Nell'ambito di questa riflessione negativa sul cinema e più in generale sulle macchine si fa appello a un'alternativa positiva, quella della campagna e della natura: se ne Il fu Mattia Pascal essa veniva concepita leopardianamente come estranea e negativa, ora la lontananza della natura rispetto ai significati umani cessa di essere una minaccia e diventa una promessa, diviene vita allo stato puro e dunque simbolo di positività. Questa soluzione ed il disprezzo del progresso probabilmente sono prove delle origini dell'autore, legato alla Sicilia ed alla campagna più che alle grandi città come Roma e Milano.
In questo primo periodo Pirandello rovescia il mito futurista della macchina e crede che il cinematografo faccia parte di quel "superfluo" che causa l'infelicità dell'uomo:
"La macchina è fatta per agire, per muoversi, ha bisogno di ingoiarsi la nostra anima, di divorar la nostra vita. E come volete che ce le ridiano, l'anima e la vita, in produzione centuplicata e continua, le macchine?"
Pirandello ribalta anche l'ideale futurista di velocità poiché ritiene che la corsa affannosa e alienata, imposta dalle macchine, impedisce all'uomo di vedere l'"oltre", completando la sua subordinazione al dominio delle forme e delle maschere. In una scena del romanzo un'automobile con tre signore sorpassa velocemente la carrozzella di Serafino che scompare in un attimo allo sguardo delle tre attrici, ingoiata da un inferno di fumo e di polvere e Serafino osserva:
"Pian pianino sì; ma che avete veduto voi? Una carrozzella dare indietro, come tirato da un filo, e, tutto il viale assettarsi avanti in uno striscio lungo confuso violento e vertiginoso. Io, invece, ecco qua, posso consolarmi della lentezza ammirando a uno a uno, riposatamente, questi grandi platani verdi del viale."
Il giudizio nei confronti del cinema cambia radicalmente intorno al 1928: quando nasce il cinema sonoro, Pirandello intuisce le potenzialità del nuovo mezzo, si augura che possa esprimere tutta la varietà dei sentimenti e spera in una definitiva rivoluzione che porti il cinema ad una sua autonomia nei confronti del teatro e della letteratura: egli stresso scrisse la sceneggiatura del film che si ispirò a Il fu Mattia Pascal.
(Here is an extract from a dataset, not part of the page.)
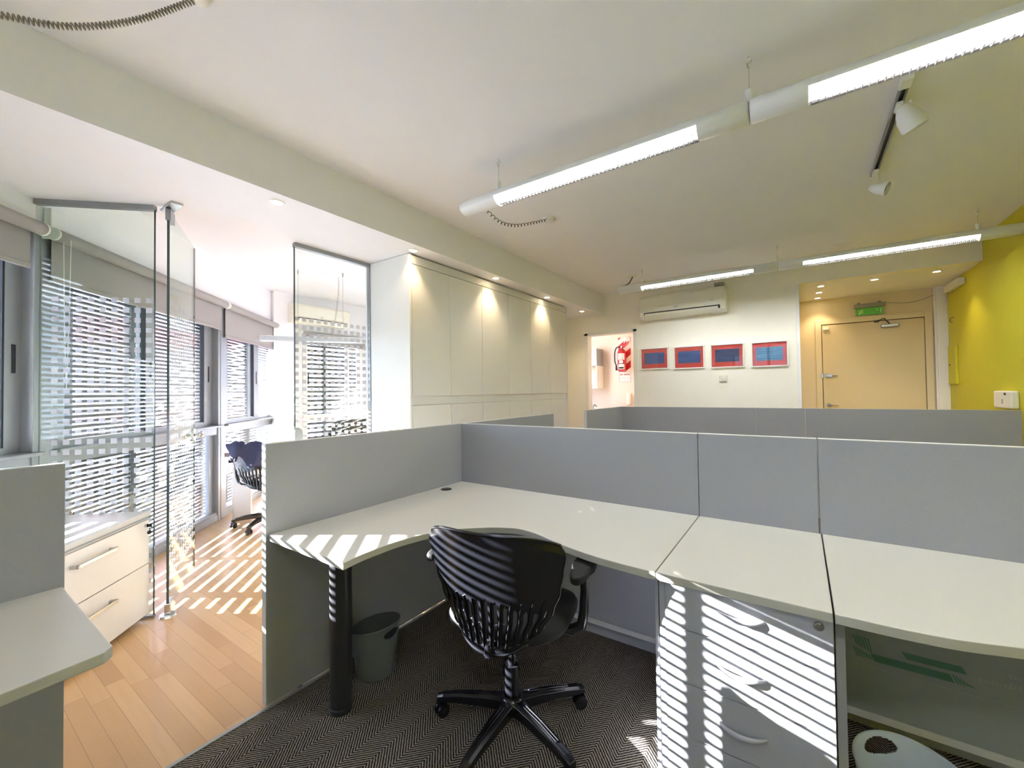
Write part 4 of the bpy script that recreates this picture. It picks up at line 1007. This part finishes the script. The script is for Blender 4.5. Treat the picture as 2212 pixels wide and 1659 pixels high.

Molti altri intellettuali italiani entrarono in contatto con la settima arte infatti la nascente industria filmica si preoccupò ben presto di coinvolgere letterati, di varia levatura e di varia disponibilità: fra questi ci fu anche Gabriele D'Annunzio che condizionò la nascita e lo sviluppo del divismo cinematografico e che si avvicinò al cinema solo per ottenere maggiore successo e denaro. Ci fu anche chi volle mantenere le distanze da questo nuovo tipo di spettacolo come Giovanni Verga (poiché sentiva minacciata la sua identità ed il suo prestigio artistico) che si mise a disposizione del cinema solo a causa delle difficoltà finanziarie dell'amica Dina di Sordevolo (e poi perché si trovò lui stesso sul lastrico):
"Metto perciò a tua disposizione quelli dei miei drammi, novelle e romanzi che ti servono, e facciamoli pure cinematografare, [.] ben inteso a tuo totale beneficio, che io non voglio nulla ed è cosa tua. [.] A sceneggiare le mie novelle o romanzi ed anche il mio teatro figurati! A quello scopo io dunque non sono adatto e non saprei fare."